> **Prompt**
Copy only this: the line containing "The Blender Python", the line containing "z+.012, .004, 'y').build('tab', M['yellow_flat'], t)", and every line between them, exactly as written.
<<<<
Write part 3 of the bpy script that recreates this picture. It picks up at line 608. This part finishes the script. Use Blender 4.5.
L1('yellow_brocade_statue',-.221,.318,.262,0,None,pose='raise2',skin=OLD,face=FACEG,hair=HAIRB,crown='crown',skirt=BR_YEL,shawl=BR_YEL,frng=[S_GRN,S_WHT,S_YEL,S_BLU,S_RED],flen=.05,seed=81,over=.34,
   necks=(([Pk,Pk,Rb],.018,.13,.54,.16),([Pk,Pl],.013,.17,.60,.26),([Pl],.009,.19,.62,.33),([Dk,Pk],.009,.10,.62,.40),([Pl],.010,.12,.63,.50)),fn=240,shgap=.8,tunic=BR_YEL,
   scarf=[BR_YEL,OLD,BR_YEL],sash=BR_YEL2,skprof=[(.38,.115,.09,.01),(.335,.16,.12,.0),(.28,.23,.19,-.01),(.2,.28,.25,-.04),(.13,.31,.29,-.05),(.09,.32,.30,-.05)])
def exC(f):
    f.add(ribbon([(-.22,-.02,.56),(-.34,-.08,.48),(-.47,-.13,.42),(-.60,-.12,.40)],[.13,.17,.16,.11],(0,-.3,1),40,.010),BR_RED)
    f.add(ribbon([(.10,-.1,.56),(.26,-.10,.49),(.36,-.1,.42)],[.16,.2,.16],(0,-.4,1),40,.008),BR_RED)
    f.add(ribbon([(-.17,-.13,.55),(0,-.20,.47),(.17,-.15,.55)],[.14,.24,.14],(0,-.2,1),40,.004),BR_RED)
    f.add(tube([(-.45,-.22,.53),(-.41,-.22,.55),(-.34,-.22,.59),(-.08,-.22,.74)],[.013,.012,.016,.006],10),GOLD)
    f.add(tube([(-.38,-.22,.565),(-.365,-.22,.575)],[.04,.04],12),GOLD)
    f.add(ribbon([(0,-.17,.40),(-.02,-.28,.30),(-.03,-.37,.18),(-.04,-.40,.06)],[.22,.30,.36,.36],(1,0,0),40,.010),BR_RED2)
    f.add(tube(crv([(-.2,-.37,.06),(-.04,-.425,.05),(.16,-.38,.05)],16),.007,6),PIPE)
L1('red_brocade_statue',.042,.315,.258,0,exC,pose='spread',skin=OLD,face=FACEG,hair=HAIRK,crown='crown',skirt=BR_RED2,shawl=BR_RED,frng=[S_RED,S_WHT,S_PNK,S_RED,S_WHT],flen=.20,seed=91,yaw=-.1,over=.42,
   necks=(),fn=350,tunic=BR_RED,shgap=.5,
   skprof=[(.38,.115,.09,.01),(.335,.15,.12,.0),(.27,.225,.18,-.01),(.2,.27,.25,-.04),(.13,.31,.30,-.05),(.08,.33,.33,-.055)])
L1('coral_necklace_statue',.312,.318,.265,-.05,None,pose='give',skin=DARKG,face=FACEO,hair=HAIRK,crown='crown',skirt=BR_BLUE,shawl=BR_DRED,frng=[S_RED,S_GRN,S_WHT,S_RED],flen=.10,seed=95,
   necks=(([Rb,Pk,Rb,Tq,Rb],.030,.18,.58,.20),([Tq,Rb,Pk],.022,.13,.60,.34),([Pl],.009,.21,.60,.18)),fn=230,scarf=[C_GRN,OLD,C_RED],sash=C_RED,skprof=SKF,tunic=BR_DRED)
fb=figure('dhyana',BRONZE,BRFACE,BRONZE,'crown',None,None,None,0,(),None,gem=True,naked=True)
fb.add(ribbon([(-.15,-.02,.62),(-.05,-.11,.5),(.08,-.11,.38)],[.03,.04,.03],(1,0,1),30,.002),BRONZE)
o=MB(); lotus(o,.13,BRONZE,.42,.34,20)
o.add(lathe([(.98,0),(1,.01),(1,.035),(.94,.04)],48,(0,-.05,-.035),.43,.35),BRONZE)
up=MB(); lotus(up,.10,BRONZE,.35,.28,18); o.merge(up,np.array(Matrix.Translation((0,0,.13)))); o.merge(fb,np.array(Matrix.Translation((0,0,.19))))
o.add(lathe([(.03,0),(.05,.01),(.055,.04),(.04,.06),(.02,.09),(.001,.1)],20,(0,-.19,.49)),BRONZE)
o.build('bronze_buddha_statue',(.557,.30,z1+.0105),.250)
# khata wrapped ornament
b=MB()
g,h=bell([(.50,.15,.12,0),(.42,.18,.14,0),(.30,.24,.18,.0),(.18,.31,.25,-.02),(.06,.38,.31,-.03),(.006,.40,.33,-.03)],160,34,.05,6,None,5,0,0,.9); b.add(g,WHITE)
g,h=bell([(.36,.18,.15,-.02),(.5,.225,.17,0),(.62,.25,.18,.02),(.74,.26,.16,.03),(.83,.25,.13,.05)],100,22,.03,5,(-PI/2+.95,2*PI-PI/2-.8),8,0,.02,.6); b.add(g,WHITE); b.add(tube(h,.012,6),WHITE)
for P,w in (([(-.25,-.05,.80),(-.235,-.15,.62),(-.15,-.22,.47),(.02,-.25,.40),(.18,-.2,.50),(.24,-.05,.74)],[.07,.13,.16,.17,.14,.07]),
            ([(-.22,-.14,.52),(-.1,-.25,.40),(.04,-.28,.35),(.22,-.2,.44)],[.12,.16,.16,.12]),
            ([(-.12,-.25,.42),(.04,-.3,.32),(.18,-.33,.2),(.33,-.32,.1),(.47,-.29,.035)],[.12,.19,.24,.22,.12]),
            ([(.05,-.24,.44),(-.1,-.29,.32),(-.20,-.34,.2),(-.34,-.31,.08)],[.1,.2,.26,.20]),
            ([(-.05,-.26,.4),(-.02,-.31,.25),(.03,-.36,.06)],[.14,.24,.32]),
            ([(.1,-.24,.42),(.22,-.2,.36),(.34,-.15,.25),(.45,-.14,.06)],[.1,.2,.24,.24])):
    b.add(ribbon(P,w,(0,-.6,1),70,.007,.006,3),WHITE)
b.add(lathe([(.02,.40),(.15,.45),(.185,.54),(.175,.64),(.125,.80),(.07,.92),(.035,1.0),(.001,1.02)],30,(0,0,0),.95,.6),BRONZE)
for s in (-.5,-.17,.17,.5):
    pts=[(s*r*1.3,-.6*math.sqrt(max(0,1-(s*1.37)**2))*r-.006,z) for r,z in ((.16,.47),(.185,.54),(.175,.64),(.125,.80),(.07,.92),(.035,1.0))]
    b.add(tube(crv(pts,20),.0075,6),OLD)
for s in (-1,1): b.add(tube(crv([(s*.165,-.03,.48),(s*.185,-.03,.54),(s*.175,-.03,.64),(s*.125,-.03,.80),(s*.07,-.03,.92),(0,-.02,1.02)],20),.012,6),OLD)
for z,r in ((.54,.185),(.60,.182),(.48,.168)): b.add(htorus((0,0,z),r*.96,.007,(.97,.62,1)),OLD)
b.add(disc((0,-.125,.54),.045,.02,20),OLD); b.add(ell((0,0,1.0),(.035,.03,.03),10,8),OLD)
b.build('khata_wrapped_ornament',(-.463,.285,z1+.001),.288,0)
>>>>
<<<<
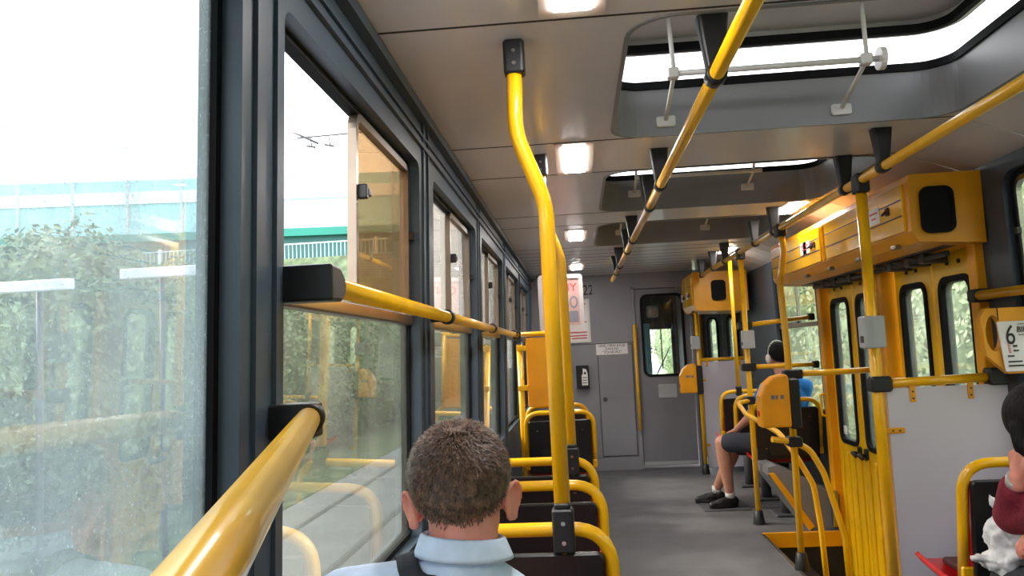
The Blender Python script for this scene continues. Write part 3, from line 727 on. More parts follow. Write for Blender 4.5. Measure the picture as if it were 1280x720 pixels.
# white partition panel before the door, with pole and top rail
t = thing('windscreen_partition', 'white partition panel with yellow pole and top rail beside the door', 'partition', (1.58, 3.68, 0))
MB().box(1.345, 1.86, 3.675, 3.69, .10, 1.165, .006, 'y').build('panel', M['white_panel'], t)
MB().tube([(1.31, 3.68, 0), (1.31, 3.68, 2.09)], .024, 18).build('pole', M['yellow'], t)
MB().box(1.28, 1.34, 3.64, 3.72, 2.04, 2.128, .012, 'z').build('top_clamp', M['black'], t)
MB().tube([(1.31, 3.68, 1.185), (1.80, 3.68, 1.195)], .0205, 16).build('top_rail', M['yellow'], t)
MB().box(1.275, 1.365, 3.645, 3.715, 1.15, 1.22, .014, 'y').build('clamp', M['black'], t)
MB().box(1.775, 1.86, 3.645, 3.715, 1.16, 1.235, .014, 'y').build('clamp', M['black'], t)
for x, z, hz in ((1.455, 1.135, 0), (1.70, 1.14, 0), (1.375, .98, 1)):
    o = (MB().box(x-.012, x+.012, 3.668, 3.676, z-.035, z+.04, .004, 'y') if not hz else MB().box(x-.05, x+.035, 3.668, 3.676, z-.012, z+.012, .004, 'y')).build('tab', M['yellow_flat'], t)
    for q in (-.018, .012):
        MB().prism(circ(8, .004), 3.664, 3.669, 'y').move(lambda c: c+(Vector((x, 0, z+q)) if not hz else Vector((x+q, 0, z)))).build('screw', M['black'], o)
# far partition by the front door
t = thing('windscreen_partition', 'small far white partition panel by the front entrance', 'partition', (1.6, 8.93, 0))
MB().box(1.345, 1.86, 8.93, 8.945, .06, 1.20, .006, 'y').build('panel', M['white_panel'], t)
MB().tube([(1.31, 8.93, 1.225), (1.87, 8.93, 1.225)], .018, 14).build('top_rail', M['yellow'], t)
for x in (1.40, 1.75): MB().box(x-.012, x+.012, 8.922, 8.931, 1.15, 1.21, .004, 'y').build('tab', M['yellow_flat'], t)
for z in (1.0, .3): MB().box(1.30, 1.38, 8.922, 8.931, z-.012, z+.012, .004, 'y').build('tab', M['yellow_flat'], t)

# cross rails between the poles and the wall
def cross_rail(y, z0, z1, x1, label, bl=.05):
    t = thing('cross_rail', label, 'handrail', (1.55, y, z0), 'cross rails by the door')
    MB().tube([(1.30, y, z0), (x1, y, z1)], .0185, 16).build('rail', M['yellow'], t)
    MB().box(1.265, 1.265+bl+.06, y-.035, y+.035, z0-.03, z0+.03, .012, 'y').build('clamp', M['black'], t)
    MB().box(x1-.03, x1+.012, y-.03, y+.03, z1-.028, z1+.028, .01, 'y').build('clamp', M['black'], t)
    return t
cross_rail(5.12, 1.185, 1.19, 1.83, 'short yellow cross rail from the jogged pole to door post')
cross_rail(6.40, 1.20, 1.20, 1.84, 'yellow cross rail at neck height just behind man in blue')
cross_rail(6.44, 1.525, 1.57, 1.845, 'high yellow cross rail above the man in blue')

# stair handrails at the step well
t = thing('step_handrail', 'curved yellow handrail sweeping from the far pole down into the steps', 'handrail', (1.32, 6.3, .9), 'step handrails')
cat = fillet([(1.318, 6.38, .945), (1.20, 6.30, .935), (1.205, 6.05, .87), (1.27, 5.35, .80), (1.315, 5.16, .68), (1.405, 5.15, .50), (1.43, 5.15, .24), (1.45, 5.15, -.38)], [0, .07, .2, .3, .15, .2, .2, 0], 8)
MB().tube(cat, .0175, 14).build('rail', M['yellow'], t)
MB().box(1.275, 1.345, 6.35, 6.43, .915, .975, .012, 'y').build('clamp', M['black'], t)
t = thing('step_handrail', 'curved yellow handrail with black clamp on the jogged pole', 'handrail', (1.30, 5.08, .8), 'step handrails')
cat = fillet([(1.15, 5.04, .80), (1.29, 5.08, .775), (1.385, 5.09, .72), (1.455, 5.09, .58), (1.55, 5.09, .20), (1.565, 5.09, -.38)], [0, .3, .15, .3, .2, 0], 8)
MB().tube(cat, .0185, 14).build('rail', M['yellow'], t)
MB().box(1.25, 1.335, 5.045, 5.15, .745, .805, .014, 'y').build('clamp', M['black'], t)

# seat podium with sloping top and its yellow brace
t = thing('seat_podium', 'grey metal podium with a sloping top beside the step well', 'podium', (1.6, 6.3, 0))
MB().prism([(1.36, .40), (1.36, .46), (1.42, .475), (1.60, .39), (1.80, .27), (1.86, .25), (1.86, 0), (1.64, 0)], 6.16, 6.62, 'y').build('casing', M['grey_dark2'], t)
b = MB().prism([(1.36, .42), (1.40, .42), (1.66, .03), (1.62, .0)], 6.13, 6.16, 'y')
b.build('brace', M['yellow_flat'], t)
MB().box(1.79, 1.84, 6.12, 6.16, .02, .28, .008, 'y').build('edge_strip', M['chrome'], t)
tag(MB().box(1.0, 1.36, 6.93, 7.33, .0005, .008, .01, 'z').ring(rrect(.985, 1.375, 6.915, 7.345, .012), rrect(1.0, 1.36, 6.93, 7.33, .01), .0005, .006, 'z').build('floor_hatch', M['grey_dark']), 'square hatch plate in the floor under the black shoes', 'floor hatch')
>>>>
> **Correct output**
The Blender Python script for this scene continues. Write part 3, from line 727 on. More parts follow. Write for Blender 4.5. Measure the picture as if it were 1280x720 pixels.
# white partition panel before the door, with pole and top rail
t = thing('windscreen_partition', 'white partition panel with yellow pole and top rail beside the door', 'partition', (1.58, 3.68, 0))
MB().box(1.345, 1.86, 3.675, 3.69, .10, 1.165, .006, 'y').build('panel', M['white_panel'], t)
MB().tube([(1.31, 3.68, 0), (1.31, 3.68, 2.09)], .024, 18).build('pole', M['yellow'], t)
MB().box(1.28, 1.34, 3.64, 3.72, 2.04, 2.128, .012, 'z').build('top_clamp', M['black'], t)
MB().tube([(1.31, 3.68, 1.185), (1.80, 3.68, 1.195)], .0205, 16).build('top_rail', M['yellow'], t)
MB().box(1.275, 1.365, 3.645, 3.715, 1.15, 1.22, .014, 'y').build('clamp', M['black'], t)
MB().box(1.775, 1.86, 3.645, 3.715, 1.16, 1.235, .014, 'y').build('clamp', M['black'], t)
for x, z, hz in ((1.455, 1.135, 0), (1.70, 1.14, 0), (1.375, .98, 1)):
    o = (MB().box(x-.012, x+.012, 3.668, 3.676, z-.035, z+.04, .004, 'y') if not hz else MB().box(x-.05, x+.035, 3.668, 3.676, z-.012, z+.012, .004, 'y')).build('tab', M['yellow_flat'], t)
    for q in (-.018, .012):
        MB().prism(circ(8, .004), 3.664, 3.669, 'y').move(lambda c: c+(Vector((x, 0, z+q)) if not hz else Vector((x+q, 0, z)))).build('screw', M['black'], o)
# far partition by the front door
t = thing('windscreen_partition', 'small far white partition panel by the front entrance', 'partition', (1.6, 8.93, 0))
MB().box(1.345, 1.86, 8.93, 8.945, .06, 1.20, .006, 'y').build('panel', M['white_panel'], t)
MB().tube([(1.31, 8.93, 1.225), (1.87, 8.93, 1.225)], .018, 14).build('top_rail', M['yellow'], t)
for x in (1.40, 1.75): MB().box(x-.012, x+.012, 8.922, 8.931, 1.15, 1.21, .004, 'y').build('tab', M['yellow_flat'], t)
for z in (1.0, .3): MB().box(1.30, 1.38, 8.922, 8.931, z-.012, z+.012, .004, 'y').build('tab', M['yellow_flat'], t)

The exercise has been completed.